EXERCISE DETAILS:
Pick out each line of the records that includes the string "pixels", and copy it.

MATERIALS PROVIDED:
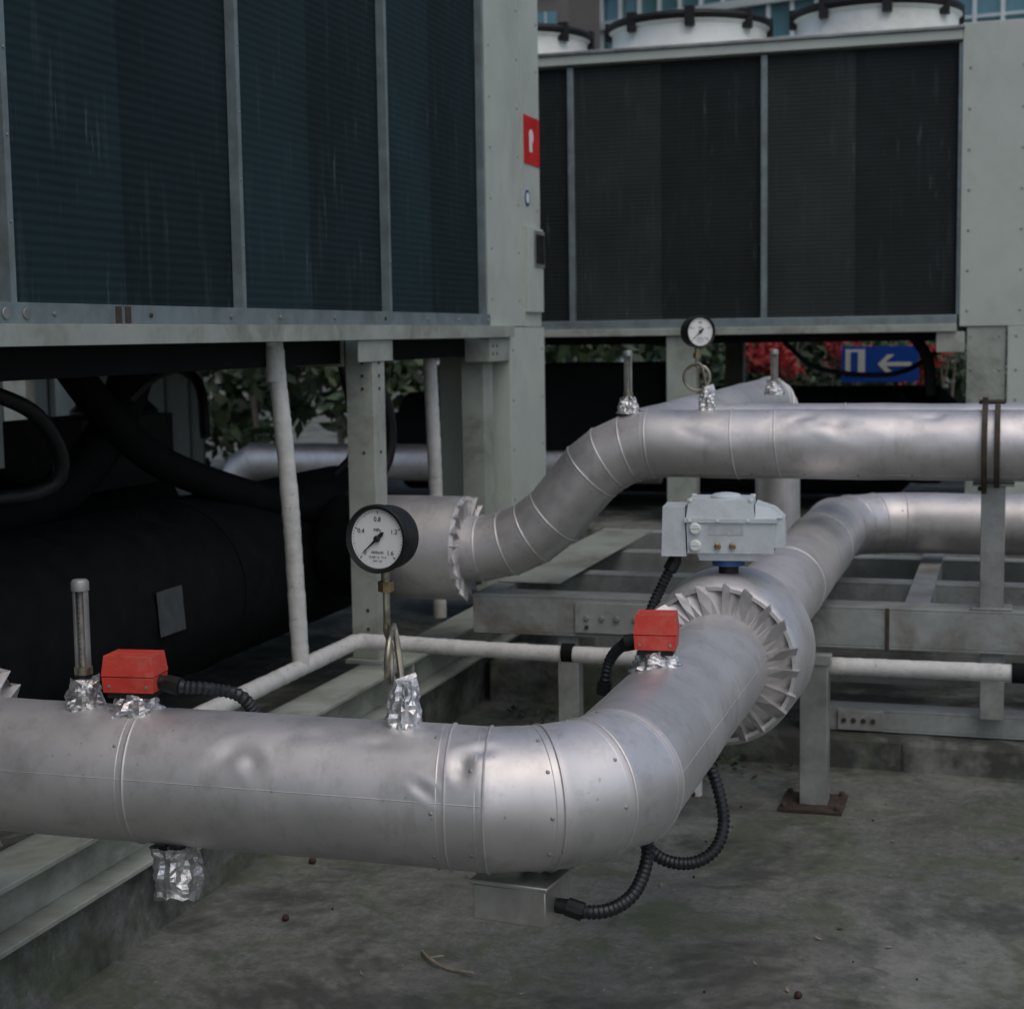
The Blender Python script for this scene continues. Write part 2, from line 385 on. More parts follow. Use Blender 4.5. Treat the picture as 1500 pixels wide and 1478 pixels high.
# ---------- gauges ----------
def gauge(name,c,nrm,base,r=.05,full=True,side=(-.33,.94,0)):
    g=group(name); c=V(c);z=V(nrm).normalized();x=V((0,0,1)).cross(z).normalized();y=z.cross(x)
    T=Matrix((( x.x,y.x,z.x,c.x),(x.y,y.y,z.y,c.y),(x.z,y.z,z.z,c.z),(0,0,0,1)))
    m=MB(['blackm','white','ink','brass','bronze']); m.M=T
    m.rev((0,0,-.045),(0,0,1),[(0,r*.86),(.004,r*.97),(.012,r),(.040,r),(.043,r*1.06),(.053,r*1.06),(.056,r*1.02),(.054,r*.93),(.047,r*.91)],64,0,True,False)
    m.rev((0,0,.0015),(0,0,1),[(0,r*.93),(.001,r*.92)],64,1)
    n=41
    for i in range(n):
        a=math.radians(225-270*i/(n-1)); L=.09 if i%10==0 else .06 if i%5==0 else .035
        w=.0007 if i%10==0 else .0004
        u=V((math.cos(a),math.sin(a),0)); t=V((-u.y,u.x,0)); zz=V((0,0,.0032))
        p0=u*r*.86;p1=u*r*(.86-L)
        m.add([p0+t*w+zz,p0-t*w+zz,p1-t*w+zz,p1+t*w+zz],[(0,3,2,1)],2)
    a=math.radians(222);u=V((math.cos(a),math.sin(a),0));t=V((-u.y,u.x,0));zz=V((0,0,.006))
    m.add([u*r*.80+zz,u*-.0+t*.0022+zz,u*-r*.22+t*.0035+zz,u*-r*.34+zz,u*-r*.22-t*.0035+zz,u*0-t*.0022+zz],[(0,1,2,3,4,5)],2)
    m.rev((0,0,.004),(0,0,1),[(0,.005),(.004,.005),(.005,.004)],16,2)
    m.M=Matrix(); b=V(base)
    s0=c-z*.02+V((0,0,-r*1.0)); 
    m.cyl(s0,s0-V((0,0,.020)),.007,n=12,mi='bronze'); m.cyl(s0-V((0,0,.018)),s0-V((0,0,.034)),.0125,n=6,mi='brass')
    s1=s0-V((0,0,.034)); side=V(side).normalized(); dr=side.cross(V((0,0,1)))
    Lc=V((s1.x,s1.y,b.z+.105)); rr=.040; pts=[s1,s1.lerp(Lc,.45)]
    for k in range(0,12):
        a=math.radians(60-32*k); pts.append(Lc+dr*(.0013*k-.004)+V((0,0,rr*math.sin(a)))+side*(rr*math.cos(a)))
    pts+=[V((b.x,b.y,b.z+.045)),b]
    m.tube(catmull(pts,.006),.0050,10,'bronze')
    m.out('case_dial_and_siphon',g,35)
    labs=[('0',225),('0.4',157.5),('0.8',90),('1.2',22.5),('1.6',-45)]
    for i,(s,a) in enumerate(labs):
        a=math.radians(a); cu=bpy.data.curves.new('numeral','FONT'); cu.body=s; cu.size=r*.20; cu.align_x='CENTER';cu.align_y='CENTER'; cu.extrude=.0001
        cu.materials.append(M['ink']); o=bpy.data.objects.new('numeral_%d'%i,cu); scene.collection.objects.link(o)
        o.matrix_world=T@Matrix.Translation((math.cos(a)*r*.62,math.sin(a)*r*.60,.0035)); o.parent=g
    for i,(s,yy,sz) in enumerate([('MPa',.27,.15),('1226',.10,.08),('PRESSURE',-.42,.10),('CLASS 1.6   0-1.6',-.56,.085),('GB/T 1226',-.68,.07)]):
        cu=bpy.data.curves.new('legend','FONT'); cu.body=s; cu.size=r*sz; cu.align_x='CENTER';cu.align_y='CENTER'; cu.extrude=.0001
        cu.materials.append(M['ink']); o=bpy.data.objects.new('legend_%d'%i,cu); scene.collection.objects.link(o)
        o.matrix_world=T@Matrix.Translation((0,yy*r,.0035)); o.parent=g
    foil('foil_wrap',b+V((0,0,-.012)),.085,.030,.019,g,(.0,0,1),int(abs(c.x*100)))
    return g
gauge('pressure_gauge',(-.920,AY+.0,1.053),(-.12,-1,.03),(-.884,AY,AZ+R-.004),side=(-.22,.97,0))
gauge('pressure_gauge',(-.925,BY,1.362),(.62,-.80,.0),(-.905,BY+.02,BZ+R-.008),r=.048,side=(1,.1,0))
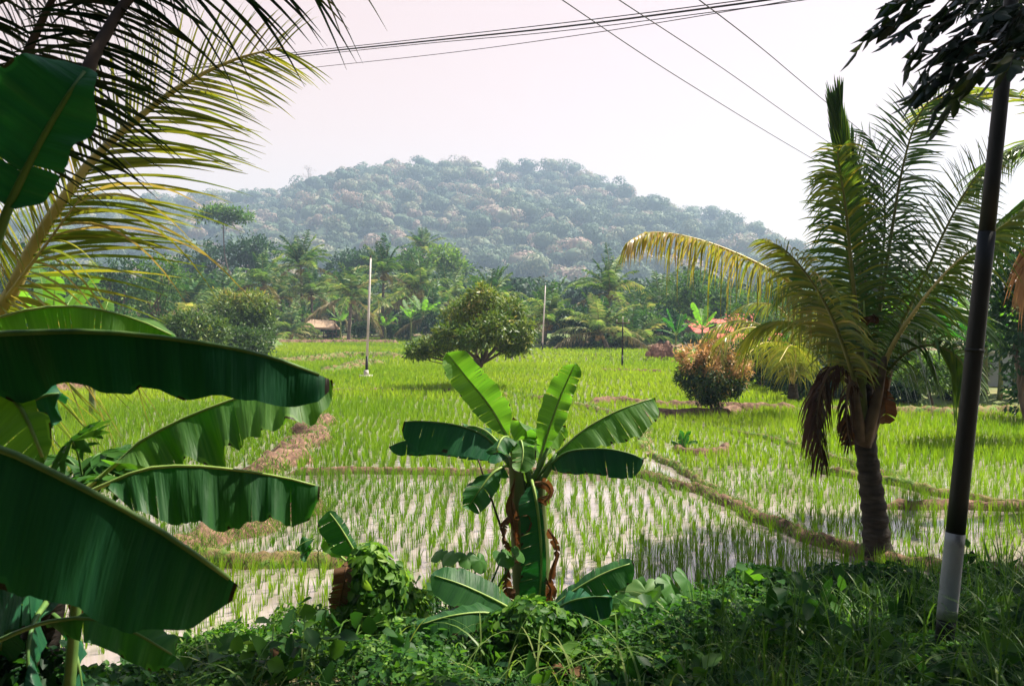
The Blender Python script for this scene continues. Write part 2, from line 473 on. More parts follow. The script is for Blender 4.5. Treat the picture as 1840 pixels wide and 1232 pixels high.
# ground materials
def ground_mat():
    m, nt, N, Lk = newmat('soil_and_grass')
    g = N.new('ShaderNodeNewGeometry')
    n1 = N.new('ShaderNodeTexNoise'); n1.inputs['Scale'].default_value = 2.5; n1.inputs['Detail'].default_value = 8
    Lk.new(g.outputs['Position'], n1.inputs['Vector'])
    n2 = N.new('ShaderNodeTexNoise'); n2.inputs['Scale'].default_value = 0.12; n2.inputs['Detail'].default_value = 4
    Lk.new(g.outputs['Position'], n2.inputs['Vector'])
    soil = ramp(N, [(0.3, (0.10, 0.06, 0.035)), (0.6, (0.22, 0.14, 0.08)), (0.8, (0.30, 0.20, 0.12))])
    Lk.new(n1.outputs['Fac'], soil.inputs[0])
    gr = ramp(N, [(0.3, (0.05, 0.12, 0.02)), (0.7, (0.14, 0.22, 0.04))])
    Lk.new(n1.outputs['Fac'], gr.inputs[0])
    k = ramp(N, [(0.42, (0, 0, 0)), (0.58, (1, 1, 1))])
    Lk.new(n2.outputs['Fac'], k.inputs[0])
    mx = N.new('ShaderNodeMix'); mx.data_type = 'RGBA'
    Lk.new(k.outputs[0], mx.inputs[0]); Lk.new(soil.outputs[0], mx.inputs[6]); Lk.new(gr.outputs[0], mx.inputs[7])
    p = N.new('ShaderNodeBsdfPrincipled'); p.inputs['Roughness'].default_value = 0.95
    Lk.new(mx.outputs[2], p.inputs['Base Color'])
    b = N.new('ShaderNodeBump'); b.inputs['Distance'].default_value = 0.05; b.inputs['Strength'].default_value = 0.7
    Lk.new(n1.outputs['Fac'], b.inputs['Height']); Lk.new(b.outputs[0], p.inputs['Normal'])
    o = N.new('ShaderNodeOutputMaterial'); Lk.new(p.outputs[0], o.inputs[0])
    return m


def water_mat():
    m, nt, N, Lk = newmat('muddy_paddy_water')
    g = N.new('ShaderNodeNewGeometry')
    n1 = N.new('ShaderNodeTexNoise'); n1.inputs['Scale'].default_value = 0.8; n1.inputs['Detail'].default_value = 7
    Lk.new(g.outputs['Position'], n1.inputs['Vector'])
    c = ramp(N, [(0.35, (0.20, 0.16, 0.135)), (0.6, (0.35, 0.29, 0.265))])
    Lk.new(n1.outputs['Fac'], c.inputs[0])
    p = N.new('ShaderNodeBsdfPrincipled'); p.inputs['Roughness'].default_value = 0.06
    p.inputs['Specular IOR Level'].default_value = 0.9
    p.inputs['IOR'].default_value = 1.6
    Lk.new(c.outputs[0], p.inputs['Base Color'])
    n2 = N.new('ShaderNodeTexNoise'); n2.inputs['Scale'].default_value = 5; n2.inputs['Detail'].default_value = 3
    Lk.new(g.outputs['Position'], n2.inputs['Vector'])
    b = N.new('ShaderNodeBump'); b.inputs['Distance'].default_value = 0.004; b.inputs['Strength'].default_value = 0.5
    Lk.new(n2.outputs['Fac'], b.inputs['Height']); Lk.new(b.outputs[0], p.inputs['Normal'])
    o = N.new('ShaderNodeOutputMaterial'); Lk.new(p.outputs[0], o.inputs[0])
    return m


M['ground'] = ground_mat()
M['water'] = water_mat()


def grid_axis(parts):
    out = []
    for a, b, s in parts:
        out.append(np.arange(a, b, s))
    out.append([parts[-1][1]])
    return np.concatenate(out)


xs = grid_axis([(-1500, -300, 150), (-300, -100, 20), (-100, -30, 3), (-30, -12, 1), (-12, 12, 0.3), (12, 40, 1), (40, 100, 3), (100, 300, 20), (300, 1500, 150)])
ys = grid_axis([(-150, -20, 20), (-20, -2, 2), (-2, 12, 0.3), (12, 40, 1), (40, 140, 2), (140, 300, 15), (300, 1500, 120)])
X, Y = np.meshgrid(xs, ys)
Z = H(X, Y)
mb = MB()
ny, nx = X.shape
i, j = np.meshgrid(np.arange(ny - 1), np.arange(nx - 1), indexing='ij')
mb.add(np.stack([X, Y, Z], -1).reshape(-1, 3), np.stack([i * nx + j, i * nx + j + 1, (i + 1) * nx + j + 1, (i + 1) * nx + j], -1).reshape(-1, 4))
tag(mb.build('ground', M['ground']), 'low grassy ground under bank, paddies and groves', 'ground', kind='structure')

mb = MB()
mb.add([(-70, 5.5, 0), (70, 5.5, 0), (70, 135, 0), (-70, 135, 0)], [(0, 1, 2, 3)])
tag(mb.build('water', M['water']), 'shallow muddy water standing in the rice paddies', 'water', kind='structure')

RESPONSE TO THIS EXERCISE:
The Blender Python script for this scene continues. Write part 2, from line 385 on. More parts follow. Use Blender 4.5. Treat the picture as 1500 pixels wide and 1478 pixels high.
The Blender Python script for this scene continues. Write part 2, from line 473 on. More parts follow. The script is for Blender 4.5. Treat the picture as 1840 pixels wide and 1232 pixels high.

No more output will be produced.